Uno spazio a sé merita invece la questione del trasferimento del cavallino da Baracca a Ferrari, passaggio che – secondo quanto riportano le memorie di Enzo Ferrari – sarebbe stato voluto dalla contessa stessa, convinta che l’emblema del figlio, ormai defunto, avrebbe portato fortuna all’imprenditore. Ferrari diede seguito alla proposta solo diversi anni dopo, nel 1932, quando alla 24 ore di Spa le sue Alfa Romeo si presentarono per la prima volta con il cavallino rampante sulla carrozzeria, anche se esso recava alcune caratteristiche grafiche differenti rispetto a quello di Baracca, tra cui la posizione della coda, verso l’alto anziché verso il basso. L’ipotesi avanzata dalla mostra, infatti, è che l’emblema delle auto sia stato mutuato dallo stemma di Enrico Baracca, padre di Francesco, così come esso era stato rappresentato dal pittore lughese Gino Croari sulla copertina di un opuscolo diffuso nel 1930 in occasione dell’inaugurazione del sacello di Baracca a Nervesa della Battaglia, luogo della morte dell’Asso. D’altronde, il cavallino di Croari è straordinariamente simile nello stile a quello della Ferrari, come si può evincere da un confronto diretto.
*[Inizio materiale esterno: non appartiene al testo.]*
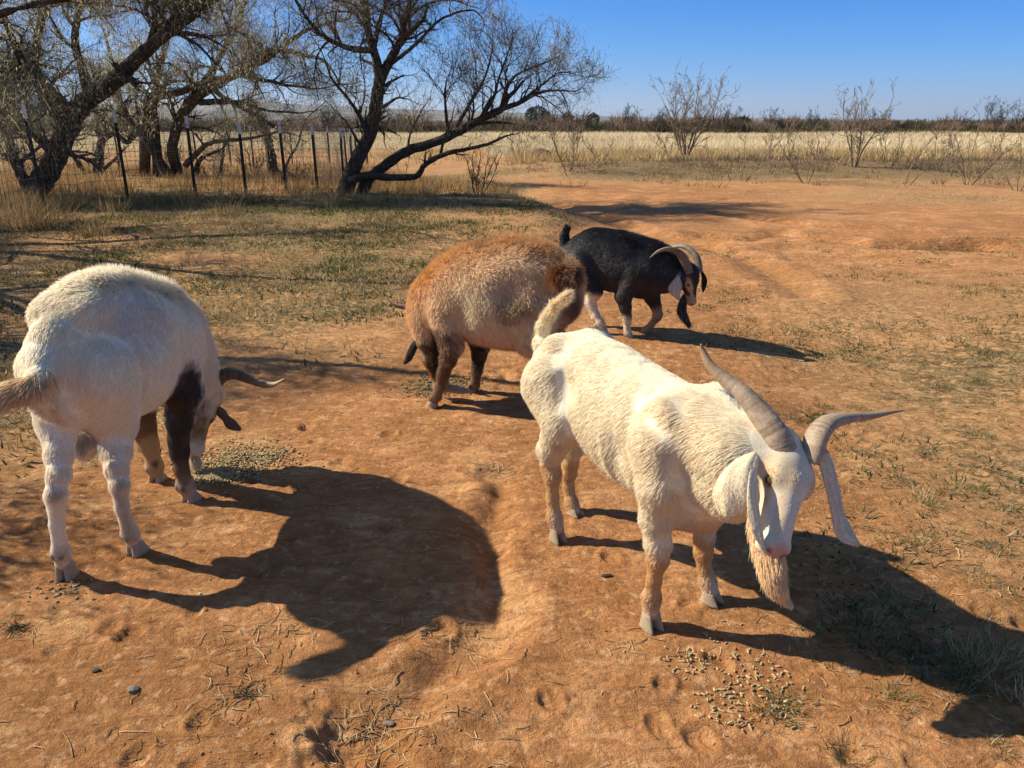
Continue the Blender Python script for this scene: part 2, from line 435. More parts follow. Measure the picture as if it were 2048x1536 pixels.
def on_ground(x, y): return np.stack([x, y, hgt(x, y)], 1)

def field_grass():
    g = np.random.default_rng(101); n = 210000
    u = g.uniform(0, 1, n); y = 35 * (118 / 35) ** (u ** 0.9)
    x = g.uniform(-0.85, 0.85, n) * (y + 6)
    keep = (g.uniform(0, 1, n) < zone_field(x, y)) & (fbm2(x * 0.16, y * 0.16, 3, 61) > -0.42)
    x, y = x[keep], y[keep]; n = len(x)
    p = on_ground(x, y)
    d = g.normal(size=(n, 3)) * 0.28; d[:, 2] = 1; d[:, 0] += 0.25; d /= np.linalg.norm(d, axis=1, keepdims=True)
    var = fbm2(x * 0.07, y * 0.12, 3, 62)
    c = pick(g, n, [(0.68, 0.56, 0.36), (0.58, 0.46, 0.27), (0.76, 0.66, 0.45), (0.46, 0.35, 0.20)]) * (1 + 0.35 * var[:, None])
    blades('field_grass', p, d, g.uniform(0.18, 0.46, n) * (0.8 + 0.9 * var) * (0.7 + 0.3 * smooth(36, 44, y)), g.uniform(0.018, 0.05, n) * (y / 60), g.uniform(0, 0.5, n), c, g, 1)
field_grass()

def clumps(name, cx, cy, per, rad, hmin, hmax, wid, cols, seed, spread=0.55, bend=0.5, segs=2, droop=0.0, sizes=None):
    g = np.random.default_rng(seed); nc = len(cx)
    sz = g.uniform(0.5, 1.3, nc) if sizes is None else sizes
    cnt = np.maximum(3, (per * sz ** 1.3 * g.uniform(0.6, 1.3, nc)).astype(int)); idx = np.repeat(np.arange(nc), cnt); n = len(idx)
    a = g.uniform(0, 2 * math.pi, n); r = rad * sz[idx] * np.sqrt(g.uniform(0, 1, n))
    x = cx[idx] + r * np.cos(a); y = cy[idx] + r * np.sin(a)
    p = on_ground(x, y); p[:, 2] -= 0.003
    d = np.stack([np.cos(a) * r / rad * spread, np.sin(a) * r / rad * spread, np.ones(n)], 1) + g.normal(size=(n, 3)) * 0.22 * spread * 1.8
    d /= np.linalg.norm(d, axis=1, keepdims=True); d[:, 2] = np.abs(d[:, 2])
    tone = g.uniform(0.75, 1.2, nc)[idx]
    c = pick(g, n, cols) * tone[:, None]
    return blades(name, p, d, g.uniform(hmin, hmax, n) * sz[idx], g.uniform(0.6, 1.3, n) * wid, g.uniform(0, bend, n), c, g, segs, droop=droop)
STRAW = [(0.56, 0.42, 0.20), (0.46, 0.31, 0.13), (0.36, 0.22, 0.09), (0.62, 0.50, 0.28)]
RUST = [(0.36, 0.21, 0.085), (0.46, 0.29, 0.12), (0.27, 0.15, 0.06), (0.55, 0.41, 0.21)]
GREEN = [(0.085, 0.125, 0.028), (0.14, 0.17, 0.045), (0.055, 0.085, 0.028), (0.20, 0.20, 0.07)]
GREY = [(0.26, 0.235, 0.16), (0.17, 0.16, 0.10), (0.34, 0.29, 0.19), (0.12, 0.12, 0.07)]

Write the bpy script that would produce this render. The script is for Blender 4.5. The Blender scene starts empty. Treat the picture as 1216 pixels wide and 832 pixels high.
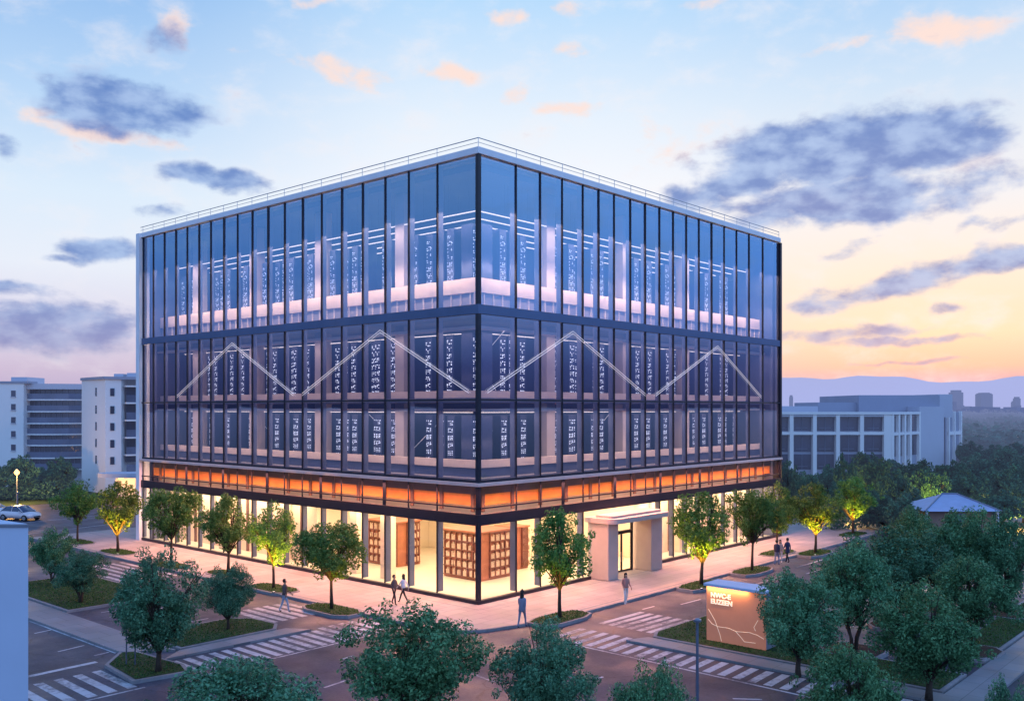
import bpy, bmesh, math, random
import numpy as np
from mathutils import Vector, Matrix

# World frame: X runs along the right-hand facade, Y along the left-hand facade of the glass building,
# whose near corner stands at the origin.  Units are metres.
scene = bpy.context.scene
COL = scene.collection
R = math.radians
CA, SA = 0.664, 0.7477                    # camera right = (CA,-SA), camera forward = (SA,CA)
FOC, CAMZ, HOR = 1109.0, 11.0, 485.0      # focal length in photo pixels, camera height, horizon row
CAM = (-37.57, -35.87, CAMZ)
ORD = ['first', 'second', 'third', 'fourth', 'fifth', 'sixth', 'seventh', 'eighth', 'ninth', 'tenth', 'eleventh',
       'twelfth', 'thirteenth', 'fourteenth', 'fifteenth', 'sixteenth', 'seventeenth', 'eighteenth', 'nineteenth', 'twentieth',
       'twenty-first', 'twenty-second', 'twenty-third', 'twenty-fourth', 'twenty-fifth', 'twenty-sixth', 'twenty-seventh', 'twenty-eighth', 'twenty-ninth', 'thirtieth']


def W(right, fwd):
    """survey offsets (right of / ahead of the view point) -> site coordinates"""
    return (CAM[0] + right * CA + fwd * SA, CAM[1] - right * SA + fwd * CA)


def G(px, py, z=0.0):
    d = FOC * (CAMZ - z) / (py - HOR)
    return W((px - 608) / FOC * d, d)


def D(px, d):
    return W((px - 608) / FOC * d, d)


def lin(c):
    c = c / 255.0
    return c / 12.92 if c <= 0.04045 else ((c + 0.055) / 1.055) ** 2.4


def S(r, g, b):
    return (lin(r), lin(g), lin(b), 1.0)


# ------------------------------------------------------------------ materials
def nodes_of(m):
    m.use_nodes = True
    nt = m.node_tree
    nt.nodes.clear()
    out = nt.nodes.new('ShaderNodeOutputMaterial')
    return nt, nt.nodes, nt.links, out


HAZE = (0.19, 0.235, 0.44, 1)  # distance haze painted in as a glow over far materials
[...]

Altre sale esplorano da vicino l’immagine dell’equino e accompagnano il visitatore verso la seconda parte dell’esposizione, interamente dedicata alle arti visive di ieri e di oggi. Di queste, una in particolare evidenzia i numerosi punti di contatto tra Baracca e Boccioni, animati entrambi da uno spirito moderno e avanguardista e affascinati dalla potenza e dalla velocità incarnate dal cavallo, animale che segnò profondamente le loro vite.
L’ultima sezione raccoglie opere di cinquantatré artisti italiani di diversa età e provenienza geografica che in alcuni casi hanno contribuito con creazioni originali, rendendo la mostra uno spazio che connette la tradizione del passato con lo sperimentalismo contemporaneo.
Sono soprattutto dipinti e disegni differenti per colori, tecnica e ispirazione, ma vi compaiono anche una scultura – Senza titolo, senza gloria (2023) di Andrea Salvatori – e una fotografia del 2017 di Luca Nostri raffigurante il monumento di Rambelli. Tra le opere esposte si segnalano soprattutto Io sono marengo (2019) della ravennate Lucia Nanni, realizzata cucendo un filo di cotone nero su una tela di canapa, e il curiosissimo meccanismo in lamiera di ferro messo a punto da Francesco Bocchini e intitolato Presepe giallo natività meridiana (2022).

L’attitudine sperimentale e comunicativa della mostra, che rievoca il passato per consolidarne il ricordo nel presente e proiettarlo nel futuro, si concretizza infine nell’organizzazione di laboratori didattici e attività rivolti ai più giovani, a sostegno di una creatività e di una capacità di guardare oltre di cui Francesco Baracca si pone come esempio non solo per i lughesi ma per tutti coloro che riconoscono in lui un simbolo di eroismo e fierezza. Proprio come il suo amato cavallino.